Tank full of reservists was the last line of defense after IDF forces wiped out in the Gaza border – yet managed to kill large numbers of invading terrorists.
By Batya Jerenberg, World Israel News
A reserve Armored Corps soldier from a settlement in the South Hebron Hills is being hailed by comrades as a hero and compared to Avigdor Kahalani, the famed tank commander in the Yom Kippur War, after his unit held its ground alone against the enemy during the initial Hamas attack Saturday that kicked off the ongoing Operation Iron Swords.
Uri Maman told a part of his story to another soldier, who got it posted online Tuesday morning:
While waiting for a shower at a base in Israel on Monday, Bentzi said, he suddenly noticed a tall officer standing quietly in line, bent over, looking obviously tired. He asked the fellow when he was called up, and Maman told him that he and his fellow crewmembers were ordered to base Saturday morning, right after the invasion began.

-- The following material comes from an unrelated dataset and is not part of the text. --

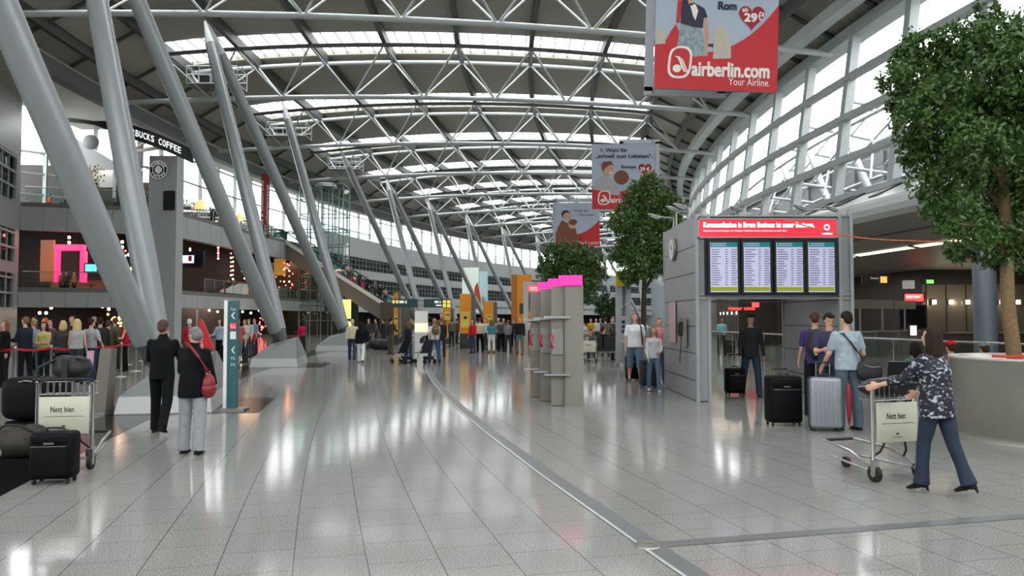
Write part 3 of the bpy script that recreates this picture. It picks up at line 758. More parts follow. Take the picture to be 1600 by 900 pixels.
# round logo on the pier
lc = Vector((PIER.x, PIER.y-.13, 0)); z0 = AT(249, 266, PIER.y).z; fx = AT(249, 266, PIER.y).x
t = thing('round_sign', 'round black and white coffee sign on the grey pier', 'sign', (fx, PIER.y-.13, z0))
def disc(m, c, r, y, n=40, mi=0, r0=0):
    vs = [(c[0]+r*math.cos(2*PI*k/n), y, c[2]+r*math.sin(2*PI*k/n)) for k in range(n)]
    if r0 == 0: m.add(vs, [tuple(range(n))], mi)
    else:
        vs += [(c[0]+r0*math.cos(2*PI*k/n), y, c[2]+r0*math.sin(2*PI*k/n)) for k in range(n)]
        m.add(vs, [(k, (k+1) % n, n+(k+1) % n, n+k) for k in range(n)], mi)
m = MB(); c = (fx, 0, z0); yy = PIER.y-.16
m.prism([(fx+.62*math.cos(2*PI*k/40), yy, z0+.62*math.sin(2*PI*k/40)) for k in range(40)], (0, .1, 0), 0)
disc(m, c, .62, yy-.004, mi=1, r0=.585); disc(m, c, .40, yy-.004, mi=1, r0=.37); 
for s_, a0, word in ((1, 150, 'STARBUCKS'), (-1, 212, 'COFFEE')):
    n_ = len(word)
    for k, ch in enumerate(word):
        th = math.radians(a0 - k*(120/(n_-1))) if s_ > 0 else math.radians(a0 + k*(116/(n_-1)))
        rd = Vector((math.cos(th), 0, math.sin(th))); tg = Vector((math.sin(th), 0, -math.cos(th)))*s_
        o_ = Vector((fx, yy-.006, z0)) + rd*(.43 if s_ > 0 else .55) - tg*.05
        text(m, ch, o_, tg, rd*s_, .10, .12, 1, bold=.004)
for th in (168, 192): 
    pass
# plain wavy centre in place of the figure
for k in range(5):
    x = fx-.2+k*.1; h = (.14, .24, .3, .24, .14)[k]
    m.add([(x-.028, yy-.005, z0-h), (x+.028, yy-.005, z0-h), (x+.028, yy-.005, z0+h), (x-.028, yy-.005, z0+h)], [(0, 1, 2, 3)], 1)
m.build('face', [M_black, emis('logo_white_glow', (.9, .9, .9), .35)], t)  # white print glows a little to stand in for light on the dim pier
o = MB(); imgbox(o, 255, 298, 273, 328, PIER.y-.25, .1); o = o.build('dark_panel', M_black); tag(o, 'black rectangular panel on the pier below the round sign', 'panel')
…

When they arrived, not a soul was there to greet them or instruct them. They found their tank and searched for and packed all the necessary armaments and equipment by themselves, and then immediately hurried to the place where Hamas had blown through the security fence. They saw four breaches, and hundreds of Hamas terrorists pouring through on foot into Israel.
Maman and his crew started shooting at everything he saw, looking around for other Israeli forces and seeing none. He asked for help on the communications network, but no one answered him, he said. That’s when he understood that he was the only tank in the State of Israel that was defending the area.
He immediately called for his partner tank, also full of reservists, to get there as fast as they could, while continuing to shoot everything he had at the terrorists who kept coming through the breaks in the fence without pause.
A patrol force from the Nahal Brigade arrived to reinforce his position, but they were met with heavy fire that killed many of them, including the battalion commander. Maman instantly reacted, disposing of the Hamas fighters with fire of his own. He also called again for air support at the same time. Up to that point, not a single jet or helicopter had arrived to help stop the invasion, he said.
Finally, the communications net came alive and he began receiving orders to help clear the Jewish villages near the Gaza Strip that had been overrun by the terrorists. Maman took his tank on one mission after the next, going from one kibbutz to another, and then to the next, helping to eliminate the terrorists in what seemed to be an unending job.
“Today, Monday,” Bentzi ended, “our forces are starting to pour in and are getting rid of the unimaginable number of terrorists who invaded Israel. Uri Maman is ‘Kahalani 2’, a hero of Israel, a reservist father of four from the settlement of Negohot in the South Hebron Hills. I gave him a big hug and told him ‘thank you’ in the name of the whole nation.”
Avigdor Kahalani commanded a tank battalion on the Golan Heights in 1973 and managed to hold off a Syrian mechanized force of 1,200 tanks and 50,000 men with just his few tanks and some other elements of his armored brigade. He received Israel’s highest decoration, the Medal of Valor, for his actions.